Exactly retype the lines of the material from its first line to the line with "obj('mirror_mount_panel', sail(lambda p: p), M['gloss'], tk);", including both.

-=-=-

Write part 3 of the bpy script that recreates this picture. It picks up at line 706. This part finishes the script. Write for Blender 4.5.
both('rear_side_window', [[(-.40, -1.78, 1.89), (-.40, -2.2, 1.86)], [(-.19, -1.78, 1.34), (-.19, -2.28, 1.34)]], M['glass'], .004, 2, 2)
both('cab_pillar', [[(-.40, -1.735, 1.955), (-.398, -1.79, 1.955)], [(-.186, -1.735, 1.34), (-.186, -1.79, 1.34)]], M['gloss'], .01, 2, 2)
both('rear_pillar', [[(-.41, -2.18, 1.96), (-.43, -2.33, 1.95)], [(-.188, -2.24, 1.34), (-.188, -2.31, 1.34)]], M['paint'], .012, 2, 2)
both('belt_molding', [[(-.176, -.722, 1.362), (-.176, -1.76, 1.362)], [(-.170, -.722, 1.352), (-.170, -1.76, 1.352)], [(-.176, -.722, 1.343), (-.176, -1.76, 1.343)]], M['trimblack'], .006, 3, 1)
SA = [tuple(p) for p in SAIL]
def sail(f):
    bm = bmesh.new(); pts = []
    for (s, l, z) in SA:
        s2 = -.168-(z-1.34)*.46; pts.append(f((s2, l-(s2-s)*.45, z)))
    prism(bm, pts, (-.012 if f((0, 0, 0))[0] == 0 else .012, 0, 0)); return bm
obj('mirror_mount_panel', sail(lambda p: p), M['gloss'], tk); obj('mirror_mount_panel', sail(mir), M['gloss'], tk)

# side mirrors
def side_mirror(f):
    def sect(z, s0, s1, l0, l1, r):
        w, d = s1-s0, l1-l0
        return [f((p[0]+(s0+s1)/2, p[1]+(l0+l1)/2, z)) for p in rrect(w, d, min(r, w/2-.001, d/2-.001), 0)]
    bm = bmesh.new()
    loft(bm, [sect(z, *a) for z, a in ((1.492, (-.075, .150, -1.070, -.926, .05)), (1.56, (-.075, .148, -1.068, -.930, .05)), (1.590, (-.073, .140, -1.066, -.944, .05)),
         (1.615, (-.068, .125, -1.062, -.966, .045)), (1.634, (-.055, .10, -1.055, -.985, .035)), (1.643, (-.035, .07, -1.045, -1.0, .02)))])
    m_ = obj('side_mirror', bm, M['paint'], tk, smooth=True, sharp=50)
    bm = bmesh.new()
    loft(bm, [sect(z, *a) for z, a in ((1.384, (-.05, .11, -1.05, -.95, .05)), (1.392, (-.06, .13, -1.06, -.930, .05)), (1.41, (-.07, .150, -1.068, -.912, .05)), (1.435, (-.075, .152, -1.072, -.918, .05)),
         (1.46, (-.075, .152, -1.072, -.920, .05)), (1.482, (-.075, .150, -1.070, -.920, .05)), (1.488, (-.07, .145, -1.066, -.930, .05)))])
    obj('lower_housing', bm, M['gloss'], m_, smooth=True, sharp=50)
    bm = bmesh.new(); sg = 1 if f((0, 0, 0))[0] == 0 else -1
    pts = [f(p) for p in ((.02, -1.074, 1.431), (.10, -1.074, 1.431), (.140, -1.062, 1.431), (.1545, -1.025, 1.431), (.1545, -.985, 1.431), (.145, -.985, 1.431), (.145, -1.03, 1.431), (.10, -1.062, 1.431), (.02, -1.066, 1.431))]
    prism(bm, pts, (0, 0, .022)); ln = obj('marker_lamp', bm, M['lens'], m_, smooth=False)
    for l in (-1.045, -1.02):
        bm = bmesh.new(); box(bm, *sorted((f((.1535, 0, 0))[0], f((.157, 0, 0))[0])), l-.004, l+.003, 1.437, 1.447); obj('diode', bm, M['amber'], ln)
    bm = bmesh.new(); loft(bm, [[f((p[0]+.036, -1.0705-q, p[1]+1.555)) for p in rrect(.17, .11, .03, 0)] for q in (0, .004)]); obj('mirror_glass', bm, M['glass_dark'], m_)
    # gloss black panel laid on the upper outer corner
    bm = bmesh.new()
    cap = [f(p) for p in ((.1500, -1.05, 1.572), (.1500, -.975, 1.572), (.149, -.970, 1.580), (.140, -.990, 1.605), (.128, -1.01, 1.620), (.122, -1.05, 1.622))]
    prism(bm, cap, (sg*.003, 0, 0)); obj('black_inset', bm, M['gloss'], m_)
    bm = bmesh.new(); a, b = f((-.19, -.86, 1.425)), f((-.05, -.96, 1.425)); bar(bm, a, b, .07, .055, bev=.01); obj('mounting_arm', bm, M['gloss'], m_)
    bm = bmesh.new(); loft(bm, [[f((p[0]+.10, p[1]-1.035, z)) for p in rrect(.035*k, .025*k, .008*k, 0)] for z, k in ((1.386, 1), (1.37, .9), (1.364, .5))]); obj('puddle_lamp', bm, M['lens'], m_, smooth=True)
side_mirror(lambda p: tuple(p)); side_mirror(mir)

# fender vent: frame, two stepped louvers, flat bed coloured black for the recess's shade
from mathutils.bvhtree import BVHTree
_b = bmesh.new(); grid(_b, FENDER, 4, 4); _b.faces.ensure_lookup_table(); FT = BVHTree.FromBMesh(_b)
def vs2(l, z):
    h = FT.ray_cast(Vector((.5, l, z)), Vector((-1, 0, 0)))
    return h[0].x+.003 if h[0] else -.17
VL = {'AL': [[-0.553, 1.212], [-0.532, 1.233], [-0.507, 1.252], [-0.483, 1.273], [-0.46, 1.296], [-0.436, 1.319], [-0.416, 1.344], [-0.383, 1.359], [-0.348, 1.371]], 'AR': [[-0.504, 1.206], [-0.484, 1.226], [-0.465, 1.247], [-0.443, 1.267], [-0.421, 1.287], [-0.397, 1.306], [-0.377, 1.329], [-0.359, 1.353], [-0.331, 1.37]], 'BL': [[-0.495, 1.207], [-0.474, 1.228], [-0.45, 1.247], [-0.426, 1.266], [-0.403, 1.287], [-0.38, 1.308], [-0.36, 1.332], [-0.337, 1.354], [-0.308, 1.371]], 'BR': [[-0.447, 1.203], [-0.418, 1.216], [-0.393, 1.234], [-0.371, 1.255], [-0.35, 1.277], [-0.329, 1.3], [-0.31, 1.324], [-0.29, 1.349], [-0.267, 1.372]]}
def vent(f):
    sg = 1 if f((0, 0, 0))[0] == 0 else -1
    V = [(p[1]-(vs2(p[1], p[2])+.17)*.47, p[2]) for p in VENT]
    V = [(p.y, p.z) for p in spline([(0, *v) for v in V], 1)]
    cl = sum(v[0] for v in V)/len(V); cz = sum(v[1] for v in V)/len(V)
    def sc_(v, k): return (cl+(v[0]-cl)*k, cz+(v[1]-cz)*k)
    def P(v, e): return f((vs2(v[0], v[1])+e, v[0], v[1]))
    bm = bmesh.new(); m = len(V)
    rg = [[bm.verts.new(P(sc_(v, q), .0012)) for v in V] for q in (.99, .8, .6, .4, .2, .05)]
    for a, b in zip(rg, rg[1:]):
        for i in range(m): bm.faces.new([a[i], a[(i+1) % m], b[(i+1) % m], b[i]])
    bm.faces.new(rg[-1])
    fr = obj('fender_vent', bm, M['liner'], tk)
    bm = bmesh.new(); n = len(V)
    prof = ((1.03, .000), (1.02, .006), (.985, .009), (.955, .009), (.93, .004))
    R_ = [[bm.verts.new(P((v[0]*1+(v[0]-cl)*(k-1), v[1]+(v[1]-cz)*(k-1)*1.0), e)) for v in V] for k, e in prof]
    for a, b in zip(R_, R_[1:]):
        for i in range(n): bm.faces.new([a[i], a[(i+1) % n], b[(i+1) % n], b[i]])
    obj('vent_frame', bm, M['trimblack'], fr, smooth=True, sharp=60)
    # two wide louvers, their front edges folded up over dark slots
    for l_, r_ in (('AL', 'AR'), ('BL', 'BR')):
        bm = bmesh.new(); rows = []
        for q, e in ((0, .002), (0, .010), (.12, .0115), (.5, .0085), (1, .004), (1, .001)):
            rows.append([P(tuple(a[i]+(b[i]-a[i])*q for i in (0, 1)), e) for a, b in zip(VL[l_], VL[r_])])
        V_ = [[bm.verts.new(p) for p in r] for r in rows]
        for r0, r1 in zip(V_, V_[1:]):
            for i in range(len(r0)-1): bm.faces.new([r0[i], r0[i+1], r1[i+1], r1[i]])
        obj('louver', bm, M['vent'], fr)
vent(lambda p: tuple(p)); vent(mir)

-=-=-

Exercise result:
Write part 3 of the bpy script that recreates this picture. It picks up at line 706. This part finishes the script. Write for Blender 4.5.
both('rear_side_window', [[(-.40, -1.78, 1.89), (-.40, -2.2, 1.86)], [(-.19, -1.78, 1.34), (-.19, -2.28, 1.34)]], M['glass'], .004, 2, 2)
both('cab_pillar', [[(-.40, -1.735, 1.955), (-.398, -1.79, 1.955)], [(-.186, -1.735, 1.34), (-.186, -1.79, 1.34)]], M['gloss'], .01, 2, 2)
both('rear_pillar', [[(-.41, -2.18, 1.96), (-.43, -2.33, 1.95)], [(-.188, -2.24, 1.34), (-.188, -2.31, 1.34)]], M['paint'], .012, 2, 2)
both('belt_molding', [[(-.176, -.722, 1.362), (-.176, -1.76, 1.362)], [(-.170, -.722, 1.352), (-.170, -1.76, 1.352)], [(-.176, -.722, 1.343), (-.176, -1.76, 1.343)]], M['trimblack'], .006, 3, 1)
SA = [tuple(p) for p in SAIL]
def sail(f):
    bm = bmesh.new(); pts = []
    for (s, l, z) in SA:
        s2 = -.168-(z-1.34)*.46; pts.append(f((s2, l-(s2-s)*.45, z)))
    prism(bm, pts, (-.012 if f((0, 0, 0))[0] == 0 else .012, 0, 0)); return bm
obj('mirror_mount_panel', sail(lambda p: p), M['gloss'], tk); obj('mirror_mount_panel', sail(mir), M['gloss'], tk)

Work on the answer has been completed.